Política e esperma na América

Do escritório à cama e de Watergate a Capra. Com passagem por fraude empresarial, bancos de esperma e Mafia. Para chegar a uma hipótese de família com homem, ex-mulher e amante dela. É o arco que a personagem de "Ela Odeia-me" tem de percorrer e não é só por isso que este (anti)herói, um executivo de uma empresa farmacêutica, anda sempre ofegante. É que pelo caminho torna-se o "cobridor" de serviço de um grupo de lésbicas que querem engravidar pelo meio mais "clássico" - sem recurso à inseminação artificial.

Para que ninguém se perca no filme, que são vários filmes: o executivo é despedido e denuncia a empresa por fraude; ninguém o emprega, mas John Henry Amstrong (Anthony MacKie, sensualidade acossada) precisa de ganhar a vida; o acaso bate à porta, na figura da ex-mulher, que se assumiu lésbica e traz amigas, e namorada, desejosas de engravidar - e dispostas a aceitar o órgão sexual masculino pelo caminho.

Começa por ser uma fantasia masculina, depois... tudo é caótico nesta sátira que junta muita coisa, mas sobretudo dinheiro, política e sexo, para tomar o pulso à América. O filme chegou ao Festival de Veneza no ano passado. Nessa edição havia ainda "The Manchurian Candidate", de Jonathan Demme, ou "Embedded-Live", de Tim Robbins, depois de já ter havido em Cannes "Fahrenheit 9/11", de Michael Moore. Ou seja, filmes contra Bush (no genérico do filme de Lee, a cara do presidente está numa nota de três dólares... valor diminuto, portanto). Spike admitiu a presença de uma vaga "anti-establishment" em Hollywood e arredores e que não havia que enganar: todos eles queriam influenciar a forma como as pessoas iriam votar nas eleições de Novembro (se acreditavam ou não que isso podia acontecer, já é mais difícil de saber). "Ela Odeia-me" chegava então a Veneza nesse "pacote", mas também arrasado pela imprensa americana. Certamente devido à mistura de registos, que fazem o filme percorrer latitudes amplas, apropriando-se da comédia sexual, do filme de Mafia (John Henry engravida a filha de um "Don" que fala como Brando em "O Padrinho"), da comédia familiar (famílias heterodoxas, que se reinventam...) ou do "thriller" político, que vai com a aventura pícara em cenário de perda.

Disparando para vários lados, este é um objecto de tempo de crise e que se coloca a si próprio em crise - isso é o que seduz, muito para além da militância anti-Bush.
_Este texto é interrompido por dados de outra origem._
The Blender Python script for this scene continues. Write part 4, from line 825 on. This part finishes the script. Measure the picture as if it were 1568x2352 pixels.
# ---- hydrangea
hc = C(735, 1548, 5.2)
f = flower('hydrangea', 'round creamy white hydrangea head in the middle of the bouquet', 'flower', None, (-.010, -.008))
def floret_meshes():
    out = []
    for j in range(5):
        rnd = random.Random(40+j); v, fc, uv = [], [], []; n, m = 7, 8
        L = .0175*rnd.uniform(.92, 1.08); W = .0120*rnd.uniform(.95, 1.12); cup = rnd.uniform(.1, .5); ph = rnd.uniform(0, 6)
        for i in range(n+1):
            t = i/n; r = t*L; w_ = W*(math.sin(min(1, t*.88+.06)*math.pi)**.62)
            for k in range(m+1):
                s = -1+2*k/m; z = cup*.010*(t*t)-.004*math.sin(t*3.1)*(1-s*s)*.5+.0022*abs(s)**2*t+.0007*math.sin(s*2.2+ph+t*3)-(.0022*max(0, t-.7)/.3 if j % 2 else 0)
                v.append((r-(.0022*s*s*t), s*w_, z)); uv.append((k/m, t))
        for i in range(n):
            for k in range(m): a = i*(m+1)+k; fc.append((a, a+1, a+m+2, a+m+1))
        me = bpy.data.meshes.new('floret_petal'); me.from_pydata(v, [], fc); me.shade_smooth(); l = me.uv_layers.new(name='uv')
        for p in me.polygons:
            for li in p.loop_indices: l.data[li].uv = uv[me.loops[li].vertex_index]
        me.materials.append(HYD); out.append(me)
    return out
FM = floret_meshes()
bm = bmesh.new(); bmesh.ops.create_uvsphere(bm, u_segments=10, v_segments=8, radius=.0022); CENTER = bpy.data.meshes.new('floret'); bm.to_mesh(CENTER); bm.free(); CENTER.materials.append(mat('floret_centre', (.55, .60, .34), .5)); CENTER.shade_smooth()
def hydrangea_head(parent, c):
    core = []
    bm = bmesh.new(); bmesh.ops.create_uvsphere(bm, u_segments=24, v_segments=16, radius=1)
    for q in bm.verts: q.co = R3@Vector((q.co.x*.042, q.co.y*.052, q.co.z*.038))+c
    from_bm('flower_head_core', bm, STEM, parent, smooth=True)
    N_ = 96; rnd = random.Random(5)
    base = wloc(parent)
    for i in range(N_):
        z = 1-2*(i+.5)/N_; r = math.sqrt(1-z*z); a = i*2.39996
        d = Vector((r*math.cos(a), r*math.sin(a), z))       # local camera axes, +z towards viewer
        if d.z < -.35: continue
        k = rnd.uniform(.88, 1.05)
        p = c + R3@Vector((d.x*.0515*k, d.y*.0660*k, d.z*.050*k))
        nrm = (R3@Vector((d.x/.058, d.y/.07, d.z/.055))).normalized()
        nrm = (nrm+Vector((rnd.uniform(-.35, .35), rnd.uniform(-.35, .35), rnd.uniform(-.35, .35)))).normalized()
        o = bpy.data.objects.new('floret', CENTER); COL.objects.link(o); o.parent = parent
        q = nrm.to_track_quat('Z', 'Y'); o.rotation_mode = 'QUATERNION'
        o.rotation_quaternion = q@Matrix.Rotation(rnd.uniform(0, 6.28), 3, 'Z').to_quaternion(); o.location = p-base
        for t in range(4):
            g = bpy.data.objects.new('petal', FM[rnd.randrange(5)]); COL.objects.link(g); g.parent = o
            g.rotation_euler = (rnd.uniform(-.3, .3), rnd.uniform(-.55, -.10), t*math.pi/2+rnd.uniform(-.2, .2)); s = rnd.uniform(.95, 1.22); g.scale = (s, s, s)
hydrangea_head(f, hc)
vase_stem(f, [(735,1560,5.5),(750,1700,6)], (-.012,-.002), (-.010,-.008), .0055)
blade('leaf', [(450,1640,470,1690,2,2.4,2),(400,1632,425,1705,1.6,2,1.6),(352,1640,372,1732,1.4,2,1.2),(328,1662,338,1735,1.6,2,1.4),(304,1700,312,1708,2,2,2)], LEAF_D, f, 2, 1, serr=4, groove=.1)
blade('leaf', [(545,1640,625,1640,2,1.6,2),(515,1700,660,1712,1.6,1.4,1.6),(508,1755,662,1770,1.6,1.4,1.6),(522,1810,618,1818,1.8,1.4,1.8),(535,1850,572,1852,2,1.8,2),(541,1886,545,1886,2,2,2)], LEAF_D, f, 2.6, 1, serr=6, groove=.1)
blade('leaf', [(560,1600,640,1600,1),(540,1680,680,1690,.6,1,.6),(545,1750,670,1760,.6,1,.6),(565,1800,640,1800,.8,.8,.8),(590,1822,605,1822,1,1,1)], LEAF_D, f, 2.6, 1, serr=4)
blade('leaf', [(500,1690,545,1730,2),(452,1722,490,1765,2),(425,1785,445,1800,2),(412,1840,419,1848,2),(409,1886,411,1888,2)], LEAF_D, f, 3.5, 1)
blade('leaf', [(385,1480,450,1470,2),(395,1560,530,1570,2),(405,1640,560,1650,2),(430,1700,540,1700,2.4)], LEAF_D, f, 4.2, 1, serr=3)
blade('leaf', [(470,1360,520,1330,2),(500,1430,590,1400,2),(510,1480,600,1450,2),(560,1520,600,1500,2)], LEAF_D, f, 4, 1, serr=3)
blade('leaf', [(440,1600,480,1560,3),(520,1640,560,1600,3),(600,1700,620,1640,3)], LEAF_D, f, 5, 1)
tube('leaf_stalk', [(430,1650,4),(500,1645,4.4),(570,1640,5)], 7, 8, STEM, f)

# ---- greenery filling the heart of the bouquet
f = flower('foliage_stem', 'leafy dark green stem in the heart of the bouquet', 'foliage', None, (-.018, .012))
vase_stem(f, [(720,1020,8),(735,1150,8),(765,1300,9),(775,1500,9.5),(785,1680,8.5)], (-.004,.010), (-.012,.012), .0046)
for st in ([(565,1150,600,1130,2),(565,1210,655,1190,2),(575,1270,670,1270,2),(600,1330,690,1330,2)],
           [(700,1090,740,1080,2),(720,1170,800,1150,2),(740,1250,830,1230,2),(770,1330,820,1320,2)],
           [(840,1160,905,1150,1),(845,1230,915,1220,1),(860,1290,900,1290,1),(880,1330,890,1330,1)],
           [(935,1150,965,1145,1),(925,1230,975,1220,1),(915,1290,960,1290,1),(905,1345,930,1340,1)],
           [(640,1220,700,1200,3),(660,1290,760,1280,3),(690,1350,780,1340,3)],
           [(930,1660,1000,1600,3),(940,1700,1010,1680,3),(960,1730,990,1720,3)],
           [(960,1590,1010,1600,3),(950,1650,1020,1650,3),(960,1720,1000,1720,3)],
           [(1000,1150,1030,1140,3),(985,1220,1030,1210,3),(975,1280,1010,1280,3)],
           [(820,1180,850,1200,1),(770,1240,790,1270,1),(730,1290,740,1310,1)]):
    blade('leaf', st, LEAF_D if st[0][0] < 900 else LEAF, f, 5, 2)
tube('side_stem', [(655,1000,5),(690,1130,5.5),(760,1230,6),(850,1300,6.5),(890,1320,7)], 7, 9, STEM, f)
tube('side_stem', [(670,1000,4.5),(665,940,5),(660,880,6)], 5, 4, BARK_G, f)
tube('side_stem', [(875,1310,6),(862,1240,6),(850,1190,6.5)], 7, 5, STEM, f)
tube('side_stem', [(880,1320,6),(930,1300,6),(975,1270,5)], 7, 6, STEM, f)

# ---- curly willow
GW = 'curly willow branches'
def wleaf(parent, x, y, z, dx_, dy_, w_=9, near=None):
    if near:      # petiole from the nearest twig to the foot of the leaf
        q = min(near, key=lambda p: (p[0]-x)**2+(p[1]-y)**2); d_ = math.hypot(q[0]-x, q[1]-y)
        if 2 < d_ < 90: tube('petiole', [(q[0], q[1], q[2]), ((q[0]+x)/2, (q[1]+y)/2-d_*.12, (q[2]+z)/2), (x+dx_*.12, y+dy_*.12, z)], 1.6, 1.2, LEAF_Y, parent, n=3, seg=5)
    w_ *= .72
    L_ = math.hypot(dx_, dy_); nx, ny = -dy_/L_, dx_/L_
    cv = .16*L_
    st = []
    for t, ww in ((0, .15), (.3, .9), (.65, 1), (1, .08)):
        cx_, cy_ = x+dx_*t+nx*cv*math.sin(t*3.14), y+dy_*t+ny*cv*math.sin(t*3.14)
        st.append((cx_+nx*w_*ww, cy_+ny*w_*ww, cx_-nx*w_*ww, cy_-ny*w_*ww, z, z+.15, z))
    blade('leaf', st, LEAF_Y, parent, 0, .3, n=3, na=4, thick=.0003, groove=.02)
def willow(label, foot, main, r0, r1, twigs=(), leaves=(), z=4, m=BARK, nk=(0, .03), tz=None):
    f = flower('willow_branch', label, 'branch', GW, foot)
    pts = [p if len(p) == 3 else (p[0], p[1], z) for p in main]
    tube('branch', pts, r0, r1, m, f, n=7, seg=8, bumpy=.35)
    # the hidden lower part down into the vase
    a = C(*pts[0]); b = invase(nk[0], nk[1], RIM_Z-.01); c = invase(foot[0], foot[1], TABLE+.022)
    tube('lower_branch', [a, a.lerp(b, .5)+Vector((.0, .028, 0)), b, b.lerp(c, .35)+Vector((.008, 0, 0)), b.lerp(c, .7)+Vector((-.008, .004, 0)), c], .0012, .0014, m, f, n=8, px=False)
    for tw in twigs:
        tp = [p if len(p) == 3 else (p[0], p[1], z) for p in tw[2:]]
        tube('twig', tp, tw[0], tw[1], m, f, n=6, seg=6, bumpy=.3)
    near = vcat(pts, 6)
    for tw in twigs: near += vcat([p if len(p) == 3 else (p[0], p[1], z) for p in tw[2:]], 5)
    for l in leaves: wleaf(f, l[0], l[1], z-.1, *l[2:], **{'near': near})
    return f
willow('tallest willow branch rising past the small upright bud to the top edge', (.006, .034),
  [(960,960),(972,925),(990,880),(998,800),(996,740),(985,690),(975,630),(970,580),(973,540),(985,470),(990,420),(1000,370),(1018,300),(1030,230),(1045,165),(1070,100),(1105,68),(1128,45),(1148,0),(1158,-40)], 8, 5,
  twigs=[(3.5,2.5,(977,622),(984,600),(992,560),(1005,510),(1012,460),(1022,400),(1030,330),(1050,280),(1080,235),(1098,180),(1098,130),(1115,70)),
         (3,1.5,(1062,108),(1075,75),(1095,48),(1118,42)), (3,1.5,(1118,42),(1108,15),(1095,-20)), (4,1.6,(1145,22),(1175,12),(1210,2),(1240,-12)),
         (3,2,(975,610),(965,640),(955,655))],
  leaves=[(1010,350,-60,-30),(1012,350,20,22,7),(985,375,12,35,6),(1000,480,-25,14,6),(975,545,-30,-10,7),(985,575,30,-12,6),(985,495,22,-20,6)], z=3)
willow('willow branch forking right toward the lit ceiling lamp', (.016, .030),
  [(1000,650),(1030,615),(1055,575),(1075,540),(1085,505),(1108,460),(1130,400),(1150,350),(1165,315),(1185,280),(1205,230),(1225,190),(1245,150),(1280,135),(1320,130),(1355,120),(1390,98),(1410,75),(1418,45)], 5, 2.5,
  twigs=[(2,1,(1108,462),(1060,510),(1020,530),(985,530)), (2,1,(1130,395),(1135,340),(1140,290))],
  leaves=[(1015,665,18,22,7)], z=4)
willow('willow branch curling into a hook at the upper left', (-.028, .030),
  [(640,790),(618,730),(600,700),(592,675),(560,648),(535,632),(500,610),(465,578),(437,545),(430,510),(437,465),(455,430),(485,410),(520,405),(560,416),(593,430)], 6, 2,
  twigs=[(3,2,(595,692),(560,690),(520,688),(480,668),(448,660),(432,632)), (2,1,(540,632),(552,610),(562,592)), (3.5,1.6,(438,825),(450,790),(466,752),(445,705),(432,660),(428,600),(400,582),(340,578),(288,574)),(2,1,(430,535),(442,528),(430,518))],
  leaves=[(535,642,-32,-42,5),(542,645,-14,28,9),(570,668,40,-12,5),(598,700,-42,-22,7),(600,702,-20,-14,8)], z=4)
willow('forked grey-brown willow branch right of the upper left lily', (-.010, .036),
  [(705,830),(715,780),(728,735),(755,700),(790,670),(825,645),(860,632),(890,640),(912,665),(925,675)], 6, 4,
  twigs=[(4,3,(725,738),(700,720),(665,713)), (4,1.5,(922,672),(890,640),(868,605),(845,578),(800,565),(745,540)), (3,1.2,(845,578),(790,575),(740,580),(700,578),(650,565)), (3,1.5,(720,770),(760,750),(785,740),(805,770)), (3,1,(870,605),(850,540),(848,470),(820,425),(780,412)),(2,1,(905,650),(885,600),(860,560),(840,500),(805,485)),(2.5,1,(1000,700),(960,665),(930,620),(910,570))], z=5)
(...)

Cativa a dúvida, o risco de jogar com clichés. No caso das "glamour dykes" do filme, houve mesmo activistas lésbicas americanas que não gostaram da "tipificação". Mas quer aí, quer na figuração dos italo-americanos mafiosos, quer na fantasia do macho (negro) "potente", o cliché sai questionado - é John Henry que se torna objecto sexual, na verdade.

Esta relação permanente com a dúvida, com o que dificulta o percurso de uma personagem masculina, conhece mais um capítulo na obra de Spike Lee depois de "A Última Hora". John Henry é um (anti)herói da América de hoje, circulando entre os restos das certezas, desequilibrando-se nos dilemas, sem modelos de referência - não por acaso a figura do pai em cadeira de rodas é desempenhada por Jim Brown, actor que nos anos 70 corporizou a fisicalidade, a sexualidade da América negra. É o indivíduo solitário face às corporações. Num dos gestos mais explosivos do filme, o realizador equipara a personagem interpretada por Anthony MacKie ao segurança Frank Wills, o homem que denunciou o assalto ao edifício Watergate em Washington (e que morreu na miséria). A comparação não podia ter ressonâncias mais simbólicas. E se Spike Lee dá a John Henry um momento "capriano" - no tribunal, denunciando a fraude -, a cena, que é no mínimo exótica, é mais fantasia do cineasta do que crença real. A família, essa sim, é o refúgio. Mas já nada aí é o que era. Também aí Spike Lee se mostra como um dos mais atentos realizadores da América.